C’è un dialogo emblematico a tale proposito, tra Vilma (una straordinaria Ileana D’Ambra) e il suo giovane compagno (due vistosi orecchini all’orecchio sinistro, sguardo perso, un po’ sfrontato, un po’ timidamente divertito). Hanno da poco avuto una figlia. VILMA: Fa’ il serio; LUI: Faccio il serio; V: Oh. Fai il padre, cazzo; L: E te, la madre. Oh, ma stamo a fa’ i seri! Abbiamo fatto benissimo ad annaccene. Se stava da tu’ madre, ce cresceva già morta a regazzina; V: Sì, è vero. Primo passo però.

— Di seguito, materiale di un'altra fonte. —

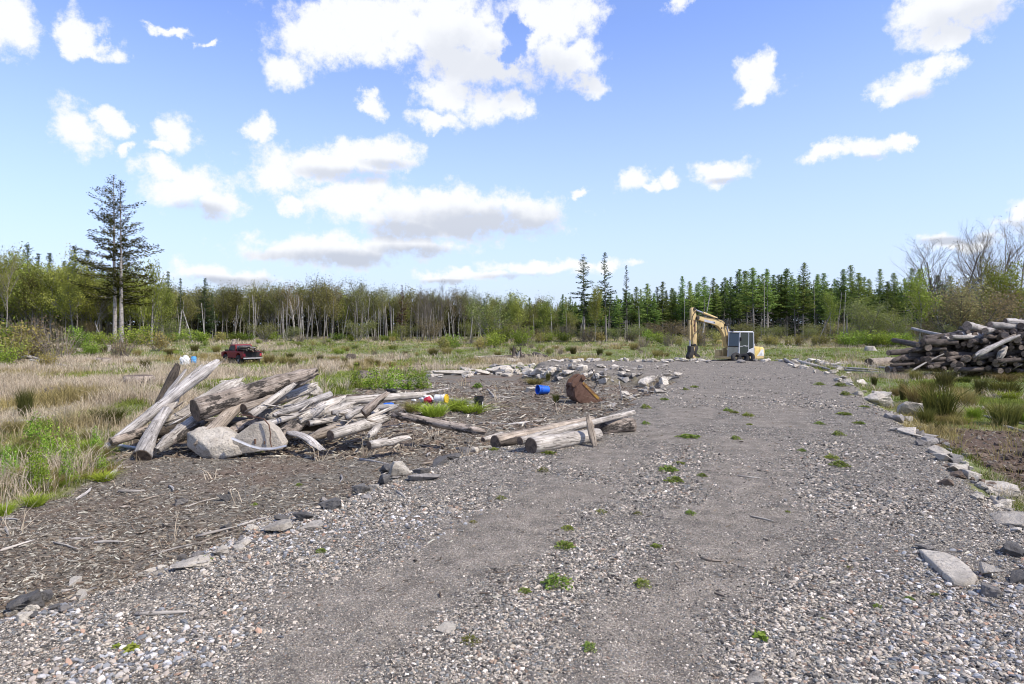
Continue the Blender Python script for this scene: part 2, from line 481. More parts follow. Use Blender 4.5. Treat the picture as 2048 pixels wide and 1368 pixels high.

Dobbiamo crescere. L: E cresciamo; V: Una volta. L: Na volta sola potemo cresce’, no? Poi lui dice che si metterà a lavorare come aiuto pizzaiuolo, e chissà forse anche lei con il tempo potrà trovare qualche lavoretto, così, conclude, “l’estate ce ne annamo fissi a Ibiza” VILMA: Amò, comunque la prima cosa dobbiamo anna’ all’anagrafe perché non è possibile che abbiamo chiamato nostra figlia come una canzone di Vasco Rossi. L’abbiamo chiamata Insieme. Che cazzo ti ridi? Sara, la dovevamo chiama’. Come la canzone di Menegazzi”.